**EXERCISE OBJECTIVE:** Reproduce exactly only the lines from the line that holds "Reconstruct this image" to the line that holds "SC.camera = cam", inclusive, in the listing below, and please leave out every picture.

── SUPPLIED MATERIAL

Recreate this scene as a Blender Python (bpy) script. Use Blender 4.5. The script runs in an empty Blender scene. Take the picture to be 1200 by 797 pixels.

────
── SUPPLIED MATERIAL

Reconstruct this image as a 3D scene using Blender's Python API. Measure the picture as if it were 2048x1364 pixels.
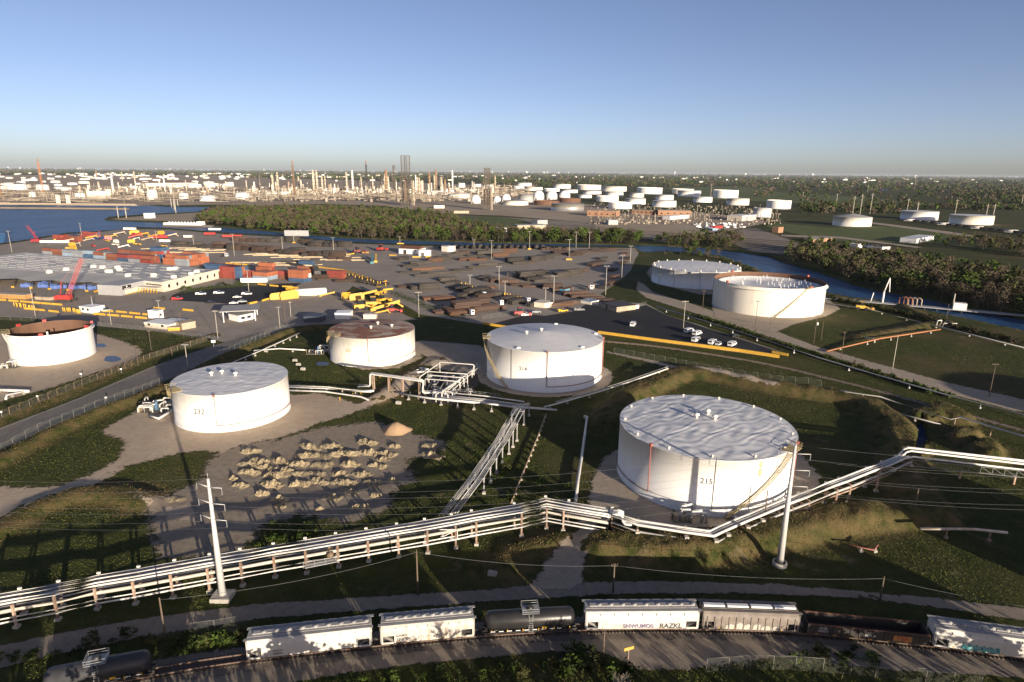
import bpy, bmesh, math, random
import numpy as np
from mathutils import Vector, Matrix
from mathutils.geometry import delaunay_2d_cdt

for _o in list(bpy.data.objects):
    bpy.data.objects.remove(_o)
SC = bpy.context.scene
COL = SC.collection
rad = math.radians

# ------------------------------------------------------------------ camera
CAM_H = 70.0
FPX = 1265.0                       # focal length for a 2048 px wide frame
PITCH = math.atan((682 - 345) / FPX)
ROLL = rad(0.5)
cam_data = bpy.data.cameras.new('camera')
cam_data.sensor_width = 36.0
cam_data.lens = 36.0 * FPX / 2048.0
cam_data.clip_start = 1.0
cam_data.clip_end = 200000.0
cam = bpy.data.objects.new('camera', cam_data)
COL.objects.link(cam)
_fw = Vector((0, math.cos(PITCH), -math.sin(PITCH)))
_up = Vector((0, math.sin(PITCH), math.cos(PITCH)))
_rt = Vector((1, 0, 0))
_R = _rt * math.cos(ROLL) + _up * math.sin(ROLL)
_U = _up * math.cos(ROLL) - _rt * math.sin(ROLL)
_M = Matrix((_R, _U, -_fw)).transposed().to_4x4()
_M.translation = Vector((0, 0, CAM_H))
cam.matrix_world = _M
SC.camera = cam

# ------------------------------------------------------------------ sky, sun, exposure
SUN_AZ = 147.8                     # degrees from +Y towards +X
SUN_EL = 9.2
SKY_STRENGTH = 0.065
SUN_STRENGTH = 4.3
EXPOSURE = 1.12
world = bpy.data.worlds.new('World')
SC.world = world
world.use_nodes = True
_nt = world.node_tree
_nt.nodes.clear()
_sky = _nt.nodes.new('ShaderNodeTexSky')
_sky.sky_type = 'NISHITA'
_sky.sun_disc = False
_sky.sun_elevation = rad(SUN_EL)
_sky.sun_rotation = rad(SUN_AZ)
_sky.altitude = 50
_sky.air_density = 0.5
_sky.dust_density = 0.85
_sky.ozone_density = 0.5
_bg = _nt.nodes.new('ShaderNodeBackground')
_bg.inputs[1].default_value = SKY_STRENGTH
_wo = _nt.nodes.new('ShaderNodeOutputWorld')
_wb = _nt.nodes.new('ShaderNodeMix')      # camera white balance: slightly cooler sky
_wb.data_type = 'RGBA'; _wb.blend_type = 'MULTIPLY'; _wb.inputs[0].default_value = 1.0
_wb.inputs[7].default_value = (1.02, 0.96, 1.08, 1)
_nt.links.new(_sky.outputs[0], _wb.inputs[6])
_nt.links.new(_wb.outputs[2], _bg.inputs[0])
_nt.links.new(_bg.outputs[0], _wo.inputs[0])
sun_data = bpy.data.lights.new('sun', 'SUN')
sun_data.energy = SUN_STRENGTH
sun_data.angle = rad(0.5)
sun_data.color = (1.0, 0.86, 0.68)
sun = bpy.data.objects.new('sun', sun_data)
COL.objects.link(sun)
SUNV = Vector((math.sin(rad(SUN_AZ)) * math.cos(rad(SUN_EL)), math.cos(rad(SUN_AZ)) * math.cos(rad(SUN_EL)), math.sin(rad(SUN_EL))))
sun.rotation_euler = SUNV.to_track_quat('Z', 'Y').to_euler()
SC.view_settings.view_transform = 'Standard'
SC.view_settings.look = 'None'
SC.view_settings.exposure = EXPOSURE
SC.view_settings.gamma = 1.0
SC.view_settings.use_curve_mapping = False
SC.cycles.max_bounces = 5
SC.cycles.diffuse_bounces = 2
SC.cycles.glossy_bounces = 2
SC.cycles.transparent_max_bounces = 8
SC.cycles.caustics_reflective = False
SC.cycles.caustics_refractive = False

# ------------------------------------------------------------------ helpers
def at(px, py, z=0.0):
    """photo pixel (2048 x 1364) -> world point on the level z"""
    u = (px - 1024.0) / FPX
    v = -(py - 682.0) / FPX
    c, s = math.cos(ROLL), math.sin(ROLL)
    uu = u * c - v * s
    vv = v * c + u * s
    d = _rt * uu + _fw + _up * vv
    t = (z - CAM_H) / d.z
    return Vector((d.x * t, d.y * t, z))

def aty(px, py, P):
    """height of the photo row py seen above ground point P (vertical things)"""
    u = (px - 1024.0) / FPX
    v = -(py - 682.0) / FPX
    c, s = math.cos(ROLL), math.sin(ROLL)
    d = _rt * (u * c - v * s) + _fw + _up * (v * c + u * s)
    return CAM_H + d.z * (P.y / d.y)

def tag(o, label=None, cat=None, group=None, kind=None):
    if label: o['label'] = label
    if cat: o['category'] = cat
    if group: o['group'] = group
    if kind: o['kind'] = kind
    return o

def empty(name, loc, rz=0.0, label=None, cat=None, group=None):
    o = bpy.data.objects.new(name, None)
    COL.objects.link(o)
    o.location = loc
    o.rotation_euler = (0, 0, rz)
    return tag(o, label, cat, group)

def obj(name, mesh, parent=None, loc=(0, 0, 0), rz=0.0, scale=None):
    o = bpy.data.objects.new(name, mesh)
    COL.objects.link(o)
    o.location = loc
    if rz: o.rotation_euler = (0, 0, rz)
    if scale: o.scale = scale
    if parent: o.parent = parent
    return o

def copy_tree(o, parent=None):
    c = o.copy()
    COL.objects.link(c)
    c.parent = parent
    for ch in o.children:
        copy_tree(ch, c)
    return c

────

**FULL ANSWER:**
Reconstruct this image as a 3D scene using Blender's Python API. Measure the picture as if it were 2048x1364 pixels.
import bpy, bmesh, math, random
import numpy as np
from mathutils import Vector, Matrix
from mathutils.geometry import delaunay_2d_cdt

for _o in list(bpy.data.objects):
    bpy.data.objects.remove(_o)
SC = bpy.context.scene
COL = SC.collection
rad = math.radians

# ------------------------------------------------------------------ camera
CAM_H = 70.0
FPX = 1265.0                       # focal length for a 2048 px wide frame
PITCH = math.atan((682 - 345) / FPX)
ROLL = rad(0.5)
cam_data = bpy.data.cameras.new('camera')
cam_data.sensor_width = 36.0
cam_data.lens = 36.0 * FPX / 2048.0
cam_data.clip_start = 1.0
cam_data.clip_end = 200000.0
cam = bpy.data.objects.new('camera', cam_data)
COL.objects.link(cam)
_fw = Vector((0, math.cos(PITCH), -math.sin(PITCH)))
_up = Vector((0, math.sin(PITCH), math.cos(PITCH)))
_rt = Vector((1, 0, 0))
_R = _rt * math.cos(ROLL) + _up * math.sin(ROLL)
_U = _up * math.cos(ROLL) - _rt * math.sin(ROLL)
_M = Matrix((_R, _U, -_fw)).transposed().to_4x4()
_M.translation = Vector((0, 0, CAM_H))
cam.matrix_world = _M
SC.camera = cam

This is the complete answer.